Magnets 122 may be disposed within the cavity 120 of the bottom frame 116 in a circular pattern. Additionally, a diaphragm 126 may be connected to the outer diameter 118 of the bottom frame 116 or the outer diameter 114 of the top frame 112. The diaphragm 126 may include electrically conductive traces 128 a-128 l. These electrically conductive traces 128 a-128 l are similar to those previously described regarding electrically conductive traces 28 a-28 l, in the paragraphs and figures above. The speaker system 110 also includes magnets 123 disposed in the cavity 121 in a circular fashion about a central axis.
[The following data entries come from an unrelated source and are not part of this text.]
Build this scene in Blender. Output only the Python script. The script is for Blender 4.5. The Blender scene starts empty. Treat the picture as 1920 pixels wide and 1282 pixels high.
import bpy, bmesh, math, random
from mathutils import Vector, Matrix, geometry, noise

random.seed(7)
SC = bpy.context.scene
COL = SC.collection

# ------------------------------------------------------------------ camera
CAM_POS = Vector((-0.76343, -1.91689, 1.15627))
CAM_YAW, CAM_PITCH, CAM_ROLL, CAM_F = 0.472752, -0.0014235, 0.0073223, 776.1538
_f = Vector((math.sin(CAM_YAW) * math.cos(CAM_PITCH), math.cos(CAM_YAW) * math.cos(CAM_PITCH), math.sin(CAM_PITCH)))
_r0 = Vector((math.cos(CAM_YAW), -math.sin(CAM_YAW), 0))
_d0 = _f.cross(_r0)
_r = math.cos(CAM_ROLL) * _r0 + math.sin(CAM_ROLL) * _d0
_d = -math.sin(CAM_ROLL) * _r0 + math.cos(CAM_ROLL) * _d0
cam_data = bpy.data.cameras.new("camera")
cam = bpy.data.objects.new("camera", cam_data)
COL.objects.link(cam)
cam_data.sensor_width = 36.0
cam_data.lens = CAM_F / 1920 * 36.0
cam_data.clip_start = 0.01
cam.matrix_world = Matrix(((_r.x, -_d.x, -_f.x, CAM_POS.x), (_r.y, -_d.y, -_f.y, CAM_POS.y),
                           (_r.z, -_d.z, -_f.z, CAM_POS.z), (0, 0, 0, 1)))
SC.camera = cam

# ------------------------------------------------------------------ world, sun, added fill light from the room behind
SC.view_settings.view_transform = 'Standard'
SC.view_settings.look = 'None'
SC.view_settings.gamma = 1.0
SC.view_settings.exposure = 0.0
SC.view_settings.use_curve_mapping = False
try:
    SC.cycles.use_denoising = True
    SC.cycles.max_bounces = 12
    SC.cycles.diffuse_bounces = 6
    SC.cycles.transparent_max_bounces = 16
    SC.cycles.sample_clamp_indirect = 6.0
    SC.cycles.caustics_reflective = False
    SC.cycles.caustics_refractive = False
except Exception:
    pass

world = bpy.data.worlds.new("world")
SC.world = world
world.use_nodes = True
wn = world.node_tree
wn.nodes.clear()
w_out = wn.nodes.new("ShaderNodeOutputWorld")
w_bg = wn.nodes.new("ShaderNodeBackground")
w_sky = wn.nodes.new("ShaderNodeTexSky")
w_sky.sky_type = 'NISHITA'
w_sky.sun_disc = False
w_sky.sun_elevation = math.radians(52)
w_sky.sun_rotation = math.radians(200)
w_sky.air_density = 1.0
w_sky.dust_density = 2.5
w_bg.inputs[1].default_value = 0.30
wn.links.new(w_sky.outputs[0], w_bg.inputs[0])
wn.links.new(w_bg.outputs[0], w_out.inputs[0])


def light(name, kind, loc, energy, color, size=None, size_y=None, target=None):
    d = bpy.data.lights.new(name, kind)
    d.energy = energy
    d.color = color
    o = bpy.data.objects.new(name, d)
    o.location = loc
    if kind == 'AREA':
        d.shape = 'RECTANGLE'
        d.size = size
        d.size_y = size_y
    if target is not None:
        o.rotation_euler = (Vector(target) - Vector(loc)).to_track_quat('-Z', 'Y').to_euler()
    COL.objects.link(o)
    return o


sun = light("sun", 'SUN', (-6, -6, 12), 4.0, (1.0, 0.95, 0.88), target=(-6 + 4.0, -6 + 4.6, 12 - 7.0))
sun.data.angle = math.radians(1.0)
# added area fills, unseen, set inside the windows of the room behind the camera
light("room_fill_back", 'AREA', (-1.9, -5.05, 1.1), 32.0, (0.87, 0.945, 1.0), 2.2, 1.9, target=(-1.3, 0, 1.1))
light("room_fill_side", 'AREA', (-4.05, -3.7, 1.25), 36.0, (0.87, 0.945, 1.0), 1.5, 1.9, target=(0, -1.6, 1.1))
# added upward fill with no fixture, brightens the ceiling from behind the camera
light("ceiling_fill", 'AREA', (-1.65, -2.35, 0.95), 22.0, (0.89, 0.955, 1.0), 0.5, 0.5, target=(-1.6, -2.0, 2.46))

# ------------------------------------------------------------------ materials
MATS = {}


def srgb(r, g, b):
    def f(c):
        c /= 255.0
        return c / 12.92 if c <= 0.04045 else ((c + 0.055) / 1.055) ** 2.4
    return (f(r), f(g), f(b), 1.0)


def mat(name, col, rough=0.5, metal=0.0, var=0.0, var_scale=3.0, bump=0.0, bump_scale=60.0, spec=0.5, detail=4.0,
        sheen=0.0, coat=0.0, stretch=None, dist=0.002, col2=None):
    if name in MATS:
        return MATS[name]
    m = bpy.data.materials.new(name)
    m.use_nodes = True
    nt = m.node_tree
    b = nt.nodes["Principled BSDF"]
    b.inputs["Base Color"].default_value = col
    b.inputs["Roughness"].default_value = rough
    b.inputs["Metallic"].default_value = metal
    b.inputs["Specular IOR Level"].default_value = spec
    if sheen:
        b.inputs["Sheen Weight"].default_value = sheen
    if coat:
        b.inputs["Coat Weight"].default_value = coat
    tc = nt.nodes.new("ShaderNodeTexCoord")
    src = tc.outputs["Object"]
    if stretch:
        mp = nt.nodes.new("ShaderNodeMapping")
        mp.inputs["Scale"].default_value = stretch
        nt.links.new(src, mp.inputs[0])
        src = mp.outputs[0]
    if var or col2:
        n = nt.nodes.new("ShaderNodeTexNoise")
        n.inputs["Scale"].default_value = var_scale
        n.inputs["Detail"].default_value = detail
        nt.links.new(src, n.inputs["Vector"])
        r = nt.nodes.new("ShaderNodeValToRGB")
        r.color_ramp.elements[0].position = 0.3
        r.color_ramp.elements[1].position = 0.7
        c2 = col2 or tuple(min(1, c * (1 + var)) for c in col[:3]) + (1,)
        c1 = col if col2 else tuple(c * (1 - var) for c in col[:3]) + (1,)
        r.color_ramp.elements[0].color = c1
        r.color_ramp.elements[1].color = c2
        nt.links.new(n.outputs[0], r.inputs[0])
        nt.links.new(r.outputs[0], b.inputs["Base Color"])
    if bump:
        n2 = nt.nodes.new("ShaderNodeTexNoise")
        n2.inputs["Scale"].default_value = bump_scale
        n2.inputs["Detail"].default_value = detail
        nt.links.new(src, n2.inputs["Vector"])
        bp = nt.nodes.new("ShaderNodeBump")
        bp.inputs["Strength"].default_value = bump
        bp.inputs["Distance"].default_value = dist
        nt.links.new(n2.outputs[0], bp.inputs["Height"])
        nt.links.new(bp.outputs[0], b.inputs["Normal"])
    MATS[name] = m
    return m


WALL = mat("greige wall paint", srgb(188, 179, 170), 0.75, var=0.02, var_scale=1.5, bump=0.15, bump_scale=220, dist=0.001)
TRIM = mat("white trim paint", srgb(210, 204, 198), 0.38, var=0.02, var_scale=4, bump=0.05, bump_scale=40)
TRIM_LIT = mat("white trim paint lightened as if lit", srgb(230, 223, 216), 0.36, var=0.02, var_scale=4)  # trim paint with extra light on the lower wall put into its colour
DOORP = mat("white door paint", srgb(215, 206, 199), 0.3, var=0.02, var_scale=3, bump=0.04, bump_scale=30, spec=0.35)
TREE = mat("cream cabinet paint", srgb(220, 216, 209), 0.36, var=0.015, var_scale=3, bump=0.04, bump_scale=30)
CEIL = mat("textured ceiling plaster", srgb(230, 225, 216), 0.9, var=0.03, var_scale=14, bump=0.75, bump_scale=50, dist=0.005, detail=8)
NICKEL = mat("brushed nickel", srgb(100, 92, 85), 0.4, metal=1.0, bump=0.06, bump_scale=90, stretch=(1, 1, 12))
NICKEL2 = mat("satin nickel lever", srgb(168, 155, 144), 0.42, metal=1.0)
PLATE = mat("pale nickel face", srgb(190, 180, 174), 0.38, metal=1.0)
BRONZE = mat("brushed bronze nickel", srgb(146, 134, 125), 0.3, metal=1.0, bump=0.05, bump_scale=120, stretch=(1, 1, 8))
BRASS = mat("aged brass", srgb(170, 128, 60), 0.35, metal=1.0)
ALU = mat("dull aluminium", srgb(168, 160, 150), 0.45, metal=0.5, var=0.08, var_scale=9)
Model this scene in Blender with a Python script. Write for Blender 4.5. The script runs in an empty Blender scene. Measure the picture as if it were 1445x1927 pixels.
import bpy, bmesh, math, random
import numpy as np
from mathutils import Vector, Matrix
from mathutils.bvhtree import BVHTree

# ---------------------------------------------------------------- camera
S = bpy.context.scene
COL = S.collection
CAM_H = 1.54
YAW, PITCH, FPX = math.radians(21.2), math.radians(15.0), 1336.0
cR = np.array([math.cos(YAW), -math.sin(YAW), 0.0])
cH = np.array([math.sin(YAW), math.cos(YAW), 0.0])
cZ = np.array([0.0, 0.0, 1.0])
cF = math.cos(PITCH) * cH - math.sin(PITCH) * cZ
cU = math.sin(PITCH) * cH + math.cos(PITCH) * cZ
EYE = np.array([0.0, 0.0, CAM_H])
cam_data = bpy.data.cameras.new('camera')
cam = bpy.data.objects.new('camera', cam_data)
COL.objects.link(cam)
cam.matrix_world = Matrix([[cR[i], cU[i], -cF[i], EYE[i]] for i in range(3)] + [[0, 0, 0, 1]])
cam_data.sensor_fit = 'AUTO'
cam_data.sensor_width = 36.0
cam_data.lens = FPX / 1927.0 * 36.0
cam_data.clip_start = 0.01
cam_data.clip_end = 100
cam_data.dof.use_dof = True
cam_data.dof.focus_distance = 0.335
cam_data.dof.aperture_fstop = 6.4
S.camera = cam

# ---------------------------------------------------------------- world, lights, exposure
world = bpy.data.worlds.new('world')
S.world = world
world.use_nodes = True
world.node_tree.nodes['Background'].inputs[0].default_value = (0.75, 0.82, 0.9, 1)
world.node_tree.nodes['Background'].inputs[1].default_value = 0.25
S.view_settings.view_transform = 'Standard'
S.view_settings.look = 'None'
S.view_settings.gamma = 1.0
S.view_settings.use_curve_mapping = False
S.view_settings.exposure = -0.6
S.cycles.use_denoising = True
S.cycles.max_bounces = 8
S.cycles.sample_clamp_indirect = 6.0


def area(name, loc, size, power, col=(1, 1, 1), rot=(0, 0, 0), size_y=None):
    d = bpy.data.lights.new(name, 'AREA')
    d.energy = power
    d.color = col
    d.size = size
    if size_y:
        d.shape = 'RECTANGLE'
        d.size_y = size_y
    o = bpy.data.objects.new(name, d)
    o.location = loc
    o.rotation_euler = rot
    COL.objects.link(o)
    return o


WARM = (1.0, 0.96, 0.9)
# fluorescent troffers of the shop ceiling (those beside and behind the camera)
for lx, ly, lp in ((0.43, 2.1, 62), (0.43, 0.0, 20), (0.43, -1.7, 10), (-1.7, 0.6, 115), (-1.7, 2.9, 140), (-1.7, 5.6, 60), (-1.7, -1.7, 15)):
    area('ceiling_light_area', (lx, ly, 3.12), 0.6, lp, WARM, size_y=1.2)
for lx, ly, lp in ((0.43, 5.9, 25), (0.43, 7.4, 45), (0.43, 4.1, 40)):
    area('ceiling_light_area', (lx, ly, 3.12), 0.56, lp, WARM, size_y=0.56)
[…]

The upper magnets may be lined up exactly like a mirror 3-D image of bottom magnet matrix based on the diaphragm, the bottom polarity of upper magnet should be the same polarity as the top of bottom magnet.
FIG. 10 is a cutaway view of the speaker system 110 of FIG. 9. Here, the speaker system 110 includes the top frame 112 having an outer diameter 114 and a bottom frame having an outer diameter 118. The top frame 112 defines a cavity 121 while the bottom frame 116 defines a cavity 120. Located within the cavity 121 is the plurality of magnets 123 a-123 l. In like manner, located within the bottom cavity 120 is a plurality of magnets 122 a-122 l. As mentioned before, the magnets 122 a-122 l are arranged in a circular pattern about a central axis 124. The speaker system 110 may also include annular ring 144 connected to outer diameter 118 and annular ring 146 connected to outer diameter 114. The diaphragm 126 has an outer diameter 127 connected to the annular rings 144 and 146. Further, the annular ring 126 also has an outer diameter 136 connected to a pole piece 140 that may have a top portion 140 a and a bottom portion 140 b. Connecting the two portions 140 a and 140 b of the pole piece 140 is a fastener 142
While various embodiments of the invention have been described, it will be apparent to those of ordinary skill in the art that many more embodiments and implementations are possible within the scope of the invention. Accordingly, the invention is not to be restricted except in light of the attached claims and their equivalents.